Velhasıl, bu dünya kaypak bir dünya, burada her şey olur, öte bile geçer... Şayet olmayacaksa bir şey olmaz. Domuzdan post, Perry ve cümle Haçlıdan dost olmaz. Çünkü onlar için Müslüman yok edilmesi gereken, şehidinin üzerine işenilen bir yaratıktır. Hele o Müslüman bir de Türk ise, kin ve nefret katlanır. Zira cümlesinin 600 yıllık kuyruk acıları vardır.

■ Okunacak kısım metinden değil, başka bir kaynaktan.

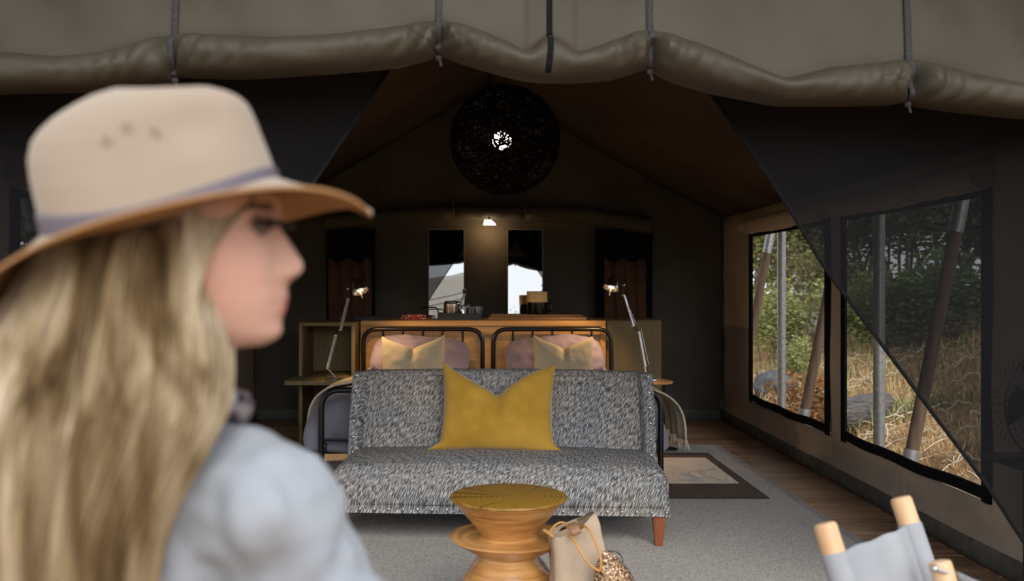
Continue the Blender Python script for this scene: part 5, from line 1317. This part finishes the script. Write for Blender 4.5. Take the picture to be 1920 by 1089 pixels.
for k, (px, D, ht, sp, ln, ls, m, lab, cat) in enumerate([
    (1436, 15.5, 1.0, .8, 5000, .07, 'leaf_light', 'sage green shrub behind the dark boulder', 'shrub'),
    (1492, 13.0, .45, .4, 2600, .05, 'leaf_light', 'small grey green shrub beside the dark boulder', 'shrub'),
    (1608, 15.0, .9, .7, 5500, .06, 'leaf_light', 'pale green shrub at the far edge of the nearer window', 'shrub'),
    (1690, 13.5, .9, .8, 6000, .07, 'leaf_mid', 'low green shrub at the foot of the dense trees, middle of the nearer window', 'shrub'),
    (1790, 13.0, .9, .9, 6000, .07, 'leaf_mid', 'low green shrub at the foot of the dense trees, near edge of the nearer window', 'shrub'),
    (1545, 18.5, 1.2, 1.0, 6000, .07, 'leaf_light', 'pale green shrub behind the largest pale boulder', 'shrub'),
    (1478, 9.6, .42, .28, 700, .06, 'leaf_dry', 'withered brown plant between the poles of the farther window', 'plant'),
    (1530, 9.9, .52, .30, 800, .06, 'leaf_dry', 'withered brown plant at the near edge of the farther window', 'plant'),
    (1510, 17.5, 1.7, .9, 500, .06, 'leaf_light', 'nearly bare branching bush above the pale boulders', 'shrub')]):
    tree('shrub' if cat == 'shrub' else 'withered_plant', (px-VX)/F*D, D, ht, sp, ln, ls, m, lab, 200+k, cat, low=.0, stems=5)
for k, (x, y) in enumerate(((-4.4, 9), (-6.5, 13), (-3.9, 5.4))):
    tree('leafy_tree', x, y, 4.0, 2.4, 9000, .13, 'leaf_mid', ['green tree outside the dim window behind the hat, middle one', 'green tree outside the dim window behind the hat, farthest one', 'green tree outside the dim window behind the hat, nearest one'][k], 300+k)
for k, (x, y, h_, lab) in enumerate(((-5.2, 7.2, 1.6, 'broad green shrub outside the left windows, nearer one'), (-6.4, 10.5, 1.8, 'broad green shrub outside the left windows, middle one'), (-8.0, 14.0, 3.6, 'round green tree far out on the side behind the woman'), (-7.0, 4.5, 3.0, 'round green tree beside the porch on the side behind the woman'))):
    tree('shrub' if h_ < 2 else 'leafy_tree', x, y, h_, h_*.9, 9000, .11, 'leaf_mid', lab, 500+k, 'shrub' if h_ < 2 else 'tree', low=.02, stems=5)
grass('dry_grass', 9000, 6, 'straw', (.05, .22), (.003, .006), (lambda y: -9.0, lambda y: -2.6, 3.5, 15), 'dry golden grass outside the windows on the side behind the woman', 1.4)
# branch lying over the pale boulders
a = P(1490, 640, 15.5); bm = BM(); pts = bez([P(1478, 626, 15.5), P(1500, 640, 15.2), P(1520, 655, 15.0), P(1556, 664, 14.8)]); tube(bm, pts, [.05-.002*k for k in range(17)], n=8)
tube(bm, bez([P(1516, 650, 15.1), P(1530, 630, 15.2), P(1548, 610, 15.5)]), .018, n=6)
o = obj('fallen_branch', bm, M['trunk']); tag(o, 'bare fallen branch lying across the pale boulders', 'branch')
# behind the porch: pale fly canvas of the porch side and trees, seen in the mirrors
bm = BM()
def sail(u, v):
    x = lerp(-3.6, -.15, u); t = v; z = lerp(.9+.5*(1-u)*0, 1.75+.55*u, t)
    return Vector((x, -3.2-.3*sin(pi*u), z+.10*sin(pi*u)*(1-t)+.03*nz(x*3, z*3, 1)))
grid(bm, 30, 12, sail); o = obj('shade_canvas', bm, M['white_cloth']); solid(o, .004); tag(o, 'pale canvas shade stretched beyond the porch, seen in the tall mirror', 'canvas')
bm = BM()
for dz in (0, .12): tube(bm, bez([(-3.4, -3.0, 1.5+dz), (-1.8, -3.0, 1.30+dz), (-.2, -3.0, 1.75+dz)]), .008, n=5)
obj('rope', bm, M['black_web'], o)
for x in (-3.6, -.15):
    bm = BM(); tube(bm, [(x, -3.2, ground_z(x, -3.2)-.05), (x, -3.2, 2.35 if x > -1 else 1.8)], .025, n=8); obj('pole', bm, M['galv'], o)
for k, (x, y, h_) in enumerate(((2.2, -14, 2.0), (4.5, -18, 2.6), (-3, -19, 2.2))):
    tree('leafy_tree', x, y, h_, 1.4, 2500, .12, 'leaf_mid', 'small tree far beyond the porch, %s' % ('reflected in the mirror behind the lantern', 'tallest of the far ones', 'behind the pale shade canvas')[k], 400+k)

Bizim derdimiz nedir biliyor musunuz?
Bizim derdimiz, milletimizin haklılık ve mağduriyetini (duysalar da duymasalar da) Batı’ya anlatacak adam gibi adamlarımızın bulunmayışıdır. Bu siyaset dünyasında da böyledir, basın ve aydın âleminde de böyledir. Aksine, Türkiye’de mebzul miktarda, haksız ve tecavüzkâr o dünyanın haklı, Türkiye’nin her konuda haksız olduğunu bu millete yedirmeye çalışanların varlığıdır. Öyle olduğu içindir ki alnı secdeliler bile, “Ankara’nın şerrinden Brüksel’in şefaatine sığınmak istediklerini” gururla yazmışlar ve altına da imzalarını atmışlardır. Dışarıdan mızrakların sivriltilip fırlatıldığı, içeriden beyaz bayrakların kaldırıldığı bir Türkiye defterinin kalan sayfalarını dürmek için NATO’dan atılması lazım geliyorsa, atılacaktır.
Buna kim engel olacaktır?
Umudunu NATO’ya bağlayan, kafasını kuma gömmüş demektir. Kafayı kumdan kurtarma hamleleri var amma, görünmez eller kafa kumda kalsın diye ensemizden bastırıp durmakta. ASELSAN intiharlarına, daha doğrusu ASELSAN cinayetlerine bir de bu gözle bakın, olur mu?